田舎(茨城北部)の大きな渋柿に数えきれないほどの赤い実。このような庭先や家の周辺の光景が目につく。2011年11月25日の田舎の風景だ。
大きな高い柿の木だけではない。低木のそれも似たように、もぎ取ってもらえない柿の実がたわわだ。この日、わたしが60年ぶりに手伝いした干し柿づくりの柿剥きの200個は、ほんの一部だ。モッタイナイからどうしても干し柿にしたいという超高齢の母の願いに協力したのだ。何十倍の赤い柿が、あちこちになったままの風景が残る。
わたしたちが子供のころの昔は、冬の甘味といえば干し柿や干し芋とみかんだった。ただいまのように、いろいろな甘味菓子やケーキやスイーツがあったわけではない。だから、山村田舎の干し柿づくりは、晩秋初冬の風景だった。住宅の2倍以上に高い柿の木だから、もぎる人もいない。登れないし、落ちたりするリスクが高い。野鳥でさえ食べきれない赤い柿が、晩秋の風景をつくる。

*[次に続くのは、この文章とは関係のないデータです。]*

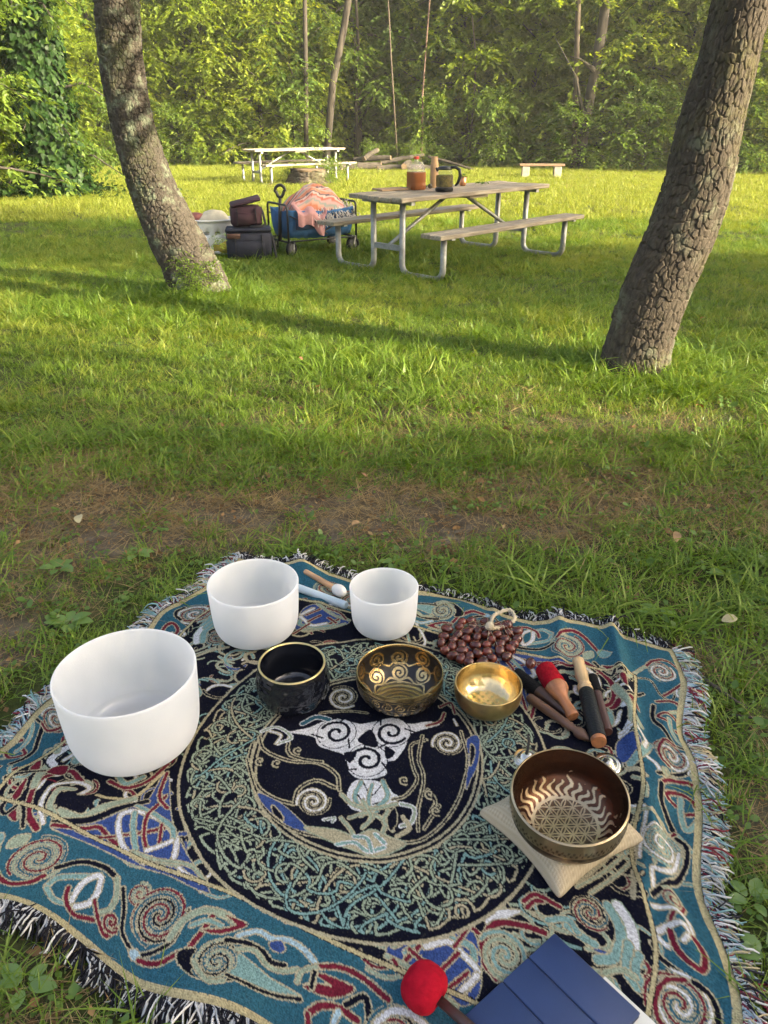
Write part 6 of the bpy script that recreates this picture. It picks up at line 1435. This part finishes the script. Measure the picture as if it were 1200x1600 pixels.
for k, (px, py, s, m, lab) in enumerate([(124, 811, .055, 'pale', 'pale dry leaf on the bare soil at the left'), (565, 742, .05, 'brown', 'brown leaf standing in the grass behind the smallest white bowl'), (393, 508, .05, 'tan', 'tan leaf on the lawn right of the curved trunk foot'), (1093, 635, .05, 'orange', 'orange leaf on the lawn right of the leaning trunk'),
        (1057, 839, .05, 'tan', 'tan leaf on the bare patch at the right'), (497, 604, .045, 'orange', 'orange leaf in the middle of the shaded lawn'), (556, 818, .04, 'tan', 'small tan chip on the bare soil in the middle'), (1140, 968, .05, 'pale', 'pale dry leaf in the grass at the right picture edge'), (855, 858, .035, 'brown', 'small brown leaf on the bare soil behind the rattle'), (1098, 497, .04, 'orange', 'small orange leaf in the sunlit grass right of the leaning trunk'), (176, 1030, .04, 'tan', 'dry leaf scrap on the soil beside the largest white bowl'), (470, 560, .035, 'brown', 'tiny brown leaf on the lawn left of the middle')]):
    p = at(px, py, .035 if py > 700 else .09); V = []; Fc = []; m_ = 6; r = np.random.default_rng(k)
    for i in range(m_ + 1):
        t = i / m_; w = .32 * math.sin(PI * min(1, t * .95 + .04)) ** .7
        V += [(-w * s, (t - .5) * s, .25 * w * s + .12 * s * math.sin(t * 3)), (0, (t - .5) * s, .12 * s * math.sin(t * 3)), (w * s, (t - .5) * s, .3 * w * s + .12 * s * math.sin(t * 3))]
    for i in range(m_): q = i * 3; Fc += [(q, q + 1, q + 4, q + 3), (q + 1, q + 2, q + 5, q + 4)]
    mb = MB(); mb.add(V, Fc); o = mb.build('fallen_leaf', M_DL[m], None, True, p, (r.uniform(-.5, .5), r.uniform(-.5, .5), r.uniform(0, 6.28))); tag(o, lab, 'leaf', 'fallen leaves')
def twig(path, w, lab):
    pts = [at(px, py, .012) for px, py in path]; b = pts[0].copy(); mb = MB(); mb.tube([p - b for p in pts], [w * (1 - .5 * i / len(pts)) for i in range(len(pts))], 6); tag(mb.build('twig', M_BARKF, None, True, b), lab, 'twig')
twig([(1098, 1060), (1125, 1078), (1150, 1096), (1172, 1108)], .006, 'dry twig on the soil beside the right fringe')
twig([(905, 720), (930, 735), (950, 752)], .005, 'short dry twig in the grass at the edge of the bare soil')
twig([(1150, 1118), (1180, 1122), (1199, 1124)], .004, 'thin twig near the right picture edge')

# ------------------------------------------------------------------ summer haze between the trees
def haze():
    m, nt, out = new_mat('summer_haze'); v = nd(nt, 'ShaderNodeVolumePrincipled'); v.inputs['Color'].default_value = (.95, .96, .90, 1); v.inputs['Density'].default_value = .0015; v.inputs['Anisotropy'].default_value = .2
    nt.links.new(v.outputs[0], out.inputs['Volume'])
    mb = MB(); mb.box((0, 40, 16.5), (330, 330, 36)); o = mb.build('haze', m, None, False); tag(o, 'thin pale summer haze softening the far woods', 'haze', kind='stuff')
haze()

甘い柿、小粒の柿、大きな柿や渋柿だけが 時代を象徴しているわけではない。山の杉やヒノキだって、だれも切り出ししない。する人がいない。建材に国産の樹木が使われない。山林が荒れ放題になる。楢やクヌギの落葉樹だって、荒れ放題だ。山に入り、炭焼きをする人がいない。秋たけなわのきのこや自然薯をとりに、山に入るヒトもいない。ヒトが入らない山は荒れる。
自然との共存が崩れる。山や原野を手入れし、自然を保守し、自然の恵みをいただく、自然や天を畏怖し感謝し、残りや落ち葉や枝葉を自然に帰し、自然と共存する風景がなくなる。何でも加工する。加工のおいしさに慣れる。そして、自然のおいしさを忘れる。ナントも淋しいこのごろの世の中だ。
2011年11月26日、50年ぶりの高校同窓会をしてまた、東京に戻る。